* Exercise brief *
Write out exactly the lines from the line with "Write a Blender" through the line with "S.camera = cam_o", both ends included, and no other line.

Scenes as source code

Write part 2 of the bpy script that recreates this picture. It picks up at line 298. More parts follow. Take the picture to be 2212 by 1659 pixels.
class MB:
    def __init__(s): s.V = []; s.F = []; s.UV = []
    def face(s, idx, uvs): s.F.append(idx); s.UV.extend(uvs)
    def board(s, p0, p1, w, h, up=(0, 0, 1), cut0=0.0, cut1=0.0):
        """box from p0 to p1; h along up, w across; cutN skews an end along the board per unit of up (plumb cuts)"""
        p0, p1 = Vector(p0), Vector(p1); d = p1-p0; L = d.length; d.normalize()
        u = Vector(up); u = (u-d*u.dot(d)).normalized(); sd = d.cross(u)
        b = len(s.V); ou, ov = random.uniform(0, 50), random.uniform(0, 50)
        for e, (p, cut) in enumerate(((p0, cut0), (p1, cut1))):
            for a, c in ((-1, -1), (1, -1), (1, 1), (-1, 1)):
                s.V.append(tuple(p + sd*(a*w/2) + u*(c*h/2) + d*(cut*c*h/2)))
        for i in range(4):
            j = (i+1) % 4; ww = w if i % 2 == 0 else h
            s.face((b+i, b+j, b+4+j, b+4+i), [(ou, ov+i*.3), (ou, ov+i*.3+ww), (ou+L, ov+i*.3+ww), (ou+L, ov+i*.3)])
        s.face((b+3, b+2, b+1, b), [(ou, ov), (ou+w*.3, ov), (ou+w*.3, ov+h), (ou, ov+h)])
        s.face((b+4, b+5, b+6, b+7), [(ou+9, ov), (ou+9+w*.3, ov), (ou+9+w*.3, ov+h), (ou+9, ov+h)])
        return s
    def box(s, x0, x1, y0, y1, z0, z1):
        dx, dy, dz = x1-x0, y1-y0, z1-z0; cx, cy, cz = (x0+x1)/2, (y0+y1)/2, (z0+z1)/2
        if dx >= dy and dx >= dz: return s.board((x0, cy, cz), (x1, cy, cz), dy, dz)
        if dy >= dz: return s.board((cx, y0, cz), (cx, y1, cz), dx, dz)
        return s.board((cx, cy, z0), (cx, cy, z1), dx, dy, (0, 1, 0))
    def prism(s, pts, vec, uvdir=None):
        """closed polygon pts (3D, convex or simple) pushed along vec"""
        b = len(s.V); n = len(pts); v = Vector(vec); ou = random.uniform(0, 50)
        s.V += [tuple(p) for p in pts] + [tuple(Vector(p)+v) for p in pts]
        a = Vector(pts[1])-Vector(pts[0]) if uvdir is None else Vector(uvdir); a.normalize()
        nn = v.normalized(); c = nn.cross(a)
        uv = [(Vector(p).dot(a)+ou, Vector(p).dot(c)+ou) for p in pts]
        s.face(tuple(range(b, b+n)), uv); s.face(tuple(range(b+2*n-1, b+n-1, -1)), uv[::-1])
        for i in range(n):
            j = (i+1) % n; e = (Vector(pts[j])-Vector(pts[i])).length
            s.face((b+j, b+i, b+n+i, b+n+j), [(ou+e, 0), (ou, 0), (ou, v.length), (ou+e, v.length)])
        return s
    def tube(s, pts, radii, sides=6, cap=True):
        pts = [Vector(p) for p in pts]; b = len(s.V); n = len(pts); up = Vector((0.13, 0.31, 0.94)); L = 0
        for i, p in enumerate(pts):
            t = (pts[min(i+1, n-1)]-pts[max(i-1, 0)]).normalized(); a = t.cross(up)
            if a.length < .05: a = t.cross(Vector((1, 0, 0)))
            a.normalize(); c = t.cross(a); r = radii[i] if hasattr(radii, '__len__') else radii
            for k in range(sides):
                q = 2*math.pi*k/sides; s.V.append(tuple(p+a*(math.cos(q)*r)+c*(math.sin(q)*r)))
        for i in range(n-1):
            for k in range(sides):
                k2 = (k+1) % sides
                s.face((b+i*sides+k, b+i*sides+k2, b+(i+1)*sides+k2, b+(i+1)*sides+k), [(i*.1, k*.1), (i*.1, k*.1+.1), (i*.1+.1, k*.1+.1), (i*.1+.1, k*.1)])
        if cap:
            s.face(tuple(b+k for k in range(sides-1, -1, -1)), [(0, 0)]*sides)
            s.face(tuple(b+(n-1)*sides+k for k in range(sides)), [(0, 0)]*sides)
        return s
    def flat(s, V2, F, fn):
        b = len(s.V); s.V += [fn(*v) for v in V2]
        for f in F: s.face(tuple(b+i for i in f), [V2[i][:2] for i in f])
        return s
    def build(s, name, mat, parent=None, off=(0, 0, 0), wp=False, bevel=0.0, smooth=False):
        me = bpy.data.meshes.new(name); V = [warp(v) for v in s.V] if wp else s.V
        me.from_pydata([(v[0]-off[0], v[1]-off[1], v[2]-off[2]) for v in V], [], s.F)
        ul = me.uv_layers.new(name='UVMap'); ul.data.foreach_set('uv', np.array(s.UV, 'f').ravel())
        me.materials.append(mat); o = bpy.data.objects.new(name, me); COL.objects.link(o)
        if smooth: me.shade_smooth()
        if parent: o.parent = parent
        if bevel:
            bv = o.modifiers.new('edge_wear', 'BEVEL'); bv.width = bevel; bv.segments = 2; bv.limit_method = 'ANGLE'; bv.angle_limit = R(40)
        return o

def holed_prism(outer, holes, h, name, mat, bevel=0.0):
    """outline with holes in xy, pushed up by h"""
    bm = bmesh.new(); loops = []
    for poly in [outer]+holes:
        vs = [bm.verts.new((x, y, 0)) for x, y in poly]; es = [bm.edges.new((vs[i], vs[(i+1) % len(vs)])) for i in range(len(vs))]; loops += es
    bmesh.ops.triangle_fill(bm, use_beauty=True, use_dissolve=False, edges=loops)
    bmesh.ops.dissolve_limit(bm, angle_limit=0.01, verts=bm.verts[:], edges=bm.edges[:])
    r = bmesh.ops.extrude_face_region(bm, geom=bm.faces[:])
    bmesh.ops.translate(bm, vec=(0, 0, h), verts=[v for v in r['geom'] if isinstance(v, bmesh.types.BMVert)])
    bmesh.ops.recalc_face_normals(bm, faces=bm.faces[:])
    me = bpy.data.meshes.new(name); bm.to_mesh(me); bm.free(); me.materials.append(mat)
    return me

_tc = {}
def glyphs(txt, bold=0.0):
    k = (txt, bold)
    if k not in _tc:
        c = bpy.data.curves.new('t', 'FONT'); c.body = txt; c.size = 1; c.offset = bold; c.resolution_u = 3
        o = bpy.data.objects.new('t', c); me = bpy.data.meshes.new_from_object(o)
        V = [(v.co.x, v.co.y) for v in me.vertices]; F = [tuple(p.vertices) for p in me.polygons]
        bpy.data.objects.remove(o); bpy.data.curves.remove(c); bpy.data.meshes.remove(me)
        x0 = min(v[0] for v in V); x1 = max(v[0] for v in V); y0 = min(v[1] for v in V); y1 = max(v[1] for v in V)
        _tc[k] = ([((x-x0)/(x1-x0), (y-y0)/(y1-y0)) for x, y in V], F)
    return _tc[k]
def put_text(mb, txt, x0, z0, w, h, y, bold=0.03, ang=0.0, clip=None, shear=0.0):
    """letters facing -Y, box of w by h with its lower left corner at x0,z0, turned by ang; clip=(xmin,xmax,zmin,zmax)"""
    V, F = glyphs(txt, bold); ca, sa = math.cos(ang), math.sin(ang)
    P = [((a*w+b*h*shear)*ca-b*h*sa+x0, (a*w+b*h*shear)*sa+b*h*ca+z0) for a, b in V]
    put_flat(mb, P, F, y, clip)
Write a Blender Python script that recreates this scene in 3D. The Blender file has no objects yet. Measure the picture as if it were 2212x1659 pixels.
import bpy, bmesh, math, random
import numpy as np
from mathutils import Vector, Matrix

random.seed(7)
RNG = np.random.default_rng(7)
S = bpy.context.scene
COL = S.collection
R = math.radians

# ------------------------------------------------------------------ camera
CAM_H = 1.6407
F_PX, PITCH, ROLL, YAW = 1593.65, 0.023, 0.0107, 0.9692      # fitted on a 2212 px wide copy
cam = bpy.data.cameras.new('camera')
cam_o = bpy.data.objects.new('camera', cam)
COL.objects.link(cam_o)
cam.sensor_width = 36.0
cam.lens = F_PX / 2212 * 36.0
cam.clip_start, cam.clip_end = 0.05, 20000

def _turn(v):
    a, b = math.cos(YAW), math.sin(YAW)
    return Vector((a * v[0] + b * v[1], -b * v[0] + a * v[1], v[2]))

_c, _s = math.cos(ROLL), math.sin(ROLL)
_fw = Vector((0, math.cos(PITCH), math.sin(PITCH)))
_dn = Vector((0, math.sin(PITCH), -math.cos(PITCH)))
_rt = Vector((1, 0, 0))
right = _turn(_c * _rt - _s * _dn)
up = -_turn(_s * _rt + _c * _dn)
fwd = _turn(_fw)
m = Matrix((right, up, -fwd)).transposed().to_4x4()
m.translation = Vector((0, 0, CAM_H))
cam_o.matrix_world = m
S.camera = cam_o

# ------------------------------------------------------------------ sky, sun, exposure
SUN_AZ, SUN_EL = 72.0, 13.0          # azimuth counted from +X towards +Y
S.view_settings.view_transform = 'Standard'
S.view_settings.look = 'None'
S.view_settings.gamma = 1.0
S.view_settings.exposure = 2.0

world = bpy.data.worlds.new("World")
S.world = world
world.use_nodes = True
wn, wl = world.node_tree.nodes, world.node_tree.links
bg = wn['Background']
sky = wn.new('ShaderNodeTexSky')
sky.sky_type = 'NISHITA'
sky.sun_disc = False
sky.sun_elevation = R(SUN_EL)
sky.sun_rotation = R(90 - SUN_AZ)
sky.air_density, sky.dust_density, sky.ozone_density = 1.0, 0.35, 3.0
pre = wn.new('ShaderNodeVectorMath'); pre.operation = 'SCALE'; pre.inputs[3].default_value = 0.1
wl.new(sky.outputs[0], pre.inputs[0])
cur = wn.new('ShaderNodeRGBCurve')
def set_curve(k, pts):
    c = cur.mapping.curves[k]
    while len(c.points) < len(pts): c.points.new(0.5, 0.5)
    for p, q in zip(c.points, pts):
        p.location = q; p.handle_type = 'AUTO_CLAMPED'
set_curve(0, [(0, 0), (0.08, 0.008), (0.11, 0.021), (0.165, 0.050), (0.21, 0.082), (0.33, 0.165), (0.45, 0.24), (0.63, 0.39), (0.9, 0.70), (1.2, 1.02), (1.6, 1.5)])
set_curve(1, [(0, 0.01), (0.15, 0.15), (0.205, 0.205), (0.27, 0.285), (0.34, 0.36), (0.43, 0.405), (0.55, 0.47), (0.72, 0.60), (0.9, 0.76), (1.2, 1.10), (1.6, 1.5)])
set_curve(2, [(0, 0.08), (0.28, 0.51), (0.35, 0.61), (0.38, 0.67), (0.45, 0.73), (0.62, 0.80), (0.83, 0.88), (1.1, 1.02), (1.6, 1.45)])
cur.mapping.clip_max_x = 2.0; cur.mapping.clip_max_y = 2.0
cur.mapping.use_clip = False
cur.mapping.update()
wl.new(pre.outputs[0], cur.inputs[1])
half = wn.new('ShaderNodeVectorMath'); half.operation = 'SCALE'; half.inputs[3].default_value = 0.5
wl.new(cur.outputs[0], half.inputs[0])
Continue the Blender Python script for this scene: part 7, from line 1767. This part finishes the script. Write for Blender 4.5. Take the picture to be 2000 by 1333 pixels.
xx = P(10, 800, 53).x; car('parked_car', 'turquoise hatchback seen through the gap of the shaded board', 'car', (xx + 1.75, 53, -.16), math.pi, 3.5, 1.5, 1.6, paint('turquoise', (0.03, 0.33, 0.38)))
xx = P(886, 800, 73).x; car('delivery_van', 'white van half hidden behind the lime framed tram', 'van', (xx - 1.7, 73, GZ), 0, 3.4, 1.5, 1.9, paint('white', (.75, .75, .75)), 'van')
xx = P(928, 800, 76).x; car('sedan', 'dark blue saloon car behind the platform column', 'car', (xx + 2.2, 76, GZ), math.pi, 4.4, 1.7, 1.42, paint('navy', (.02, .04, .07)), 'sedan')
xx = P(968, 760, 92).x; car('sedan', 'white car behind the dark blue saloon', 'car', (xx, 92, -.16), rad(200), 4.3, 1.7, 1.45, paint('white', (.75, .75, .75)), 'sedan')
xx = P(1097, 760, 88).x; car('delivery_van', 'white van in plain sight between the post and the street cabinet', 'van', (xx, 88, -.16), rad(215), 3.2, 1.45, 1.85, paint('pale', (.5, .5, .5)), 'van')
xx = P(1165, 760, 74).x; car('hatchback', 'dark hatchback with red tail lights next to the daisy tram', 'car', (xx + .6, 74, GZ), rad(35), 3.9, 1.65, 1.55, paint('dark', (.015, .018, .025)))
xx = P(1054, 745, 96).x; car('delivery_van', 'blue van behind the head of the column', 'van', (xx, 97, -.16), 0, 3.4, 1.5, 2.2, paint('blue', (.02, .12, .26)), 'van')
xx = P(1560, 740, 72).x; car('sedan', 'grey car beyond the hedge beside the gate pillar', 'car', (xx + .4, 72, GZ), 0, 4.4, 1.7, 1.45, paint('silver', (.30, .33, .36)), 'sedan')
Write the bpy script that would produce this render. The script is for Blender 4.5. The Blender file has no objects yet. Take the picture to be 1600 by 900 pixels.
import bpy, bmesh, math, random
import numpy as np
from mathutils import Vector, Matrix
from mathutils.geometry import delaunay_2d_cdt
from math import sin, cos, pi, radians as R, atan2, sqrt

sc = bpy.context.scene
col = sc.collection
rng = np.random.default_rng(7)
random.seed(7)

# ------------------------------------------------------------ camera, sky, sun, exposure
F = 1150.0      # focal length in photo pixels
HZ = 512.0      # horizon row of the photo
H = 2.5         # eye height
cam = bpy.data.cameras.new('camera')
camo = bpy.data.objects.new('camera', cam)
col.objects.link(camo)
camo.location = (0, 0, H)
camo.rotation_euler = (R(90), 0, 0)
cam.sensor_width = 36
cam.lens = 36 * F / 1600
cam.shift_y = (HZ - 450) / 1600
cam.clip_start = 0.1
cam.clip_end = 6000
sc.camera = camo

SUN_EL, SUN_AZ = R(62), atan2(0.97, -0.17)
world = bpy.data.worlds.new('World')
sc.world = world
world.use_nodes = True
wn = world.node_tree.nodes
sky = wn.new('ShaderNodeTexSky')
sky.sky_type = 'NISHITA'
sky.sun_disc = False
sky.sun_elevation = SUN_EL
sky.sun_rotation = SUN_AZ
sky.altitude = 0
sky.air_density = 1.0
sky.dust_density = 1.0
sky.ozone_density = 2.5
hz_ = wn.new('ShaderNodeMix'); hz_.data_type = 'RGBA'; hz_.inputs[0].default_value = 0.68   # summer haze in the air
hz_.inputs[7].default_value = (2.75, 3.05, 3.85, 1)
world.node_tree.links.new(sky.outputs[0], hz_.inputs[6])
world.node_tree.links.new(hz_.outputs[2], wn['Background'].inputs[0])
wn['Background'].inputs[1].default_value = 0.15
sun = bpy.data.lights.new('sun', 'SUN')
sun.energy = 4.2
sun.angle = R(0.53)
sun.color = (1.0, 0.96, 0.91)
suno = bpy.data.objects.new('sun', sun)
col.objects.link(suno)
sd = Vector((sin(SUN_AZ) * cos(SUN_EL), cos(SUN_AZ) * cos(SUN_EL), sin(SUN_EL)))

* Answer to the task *
Write a Blender Python script that recreates this scene in 3D. The Blender file has no objects yet. Measure the picture as if it were 2212x1659 pixels.
import bpy, bmesh, math, random
import numpy as np
from mathutils import Vector, Matrix

random.seed(7)
RNG = np.random.default_rng(7)
S = bpy.context.scene
COL = S.collection
R = math.radians

# ------------------------------------------------------------------ camera
CAM_H = 1.6407
F_PX, PITCH, ROLL, YAW = 1593.65, 0.023, 0.0107, 0.9692      # fitted on a 2212 px wide copy
cam = bpy.data.cameras.new('camera')
cam_o = bpy.data.objects.new('camera', cam)
COL.objects.link(cam_o)
cam.sensor_width = 36.0
cam.lens = F_PX / 2212 * 36.0
cam.clip_start, cam.clip_end = 0.05, 20000

def _turn(v):
    a, b = math.cos(YAW), math.sin(YAW)
    return Vector((a * v[0] + b * v[1], -b * v[0] + a * v[1], v[2]))

_c, _s = math.cos(ROLL), math.sin(ROLL)
_fw = Vector((0, math.cos(PITCH), math.sin(PITCH)))
_dn = Vector((0, math.sin(PITCH), -math.cos(PITCH)))
_rt = Vector((1, 0, 0))
right = _turn(_c * _rt - _s * _dn)
up = -_turn(_s * _rt + _c * _dn)
fwd = _turn(_fw)
m = Matrix((right, up, -fwd)).transposed().to_4x4()
m.translation = Vector((0, 0, CAM_H))
cam_o.matrix_world = m
S.camera = cam_o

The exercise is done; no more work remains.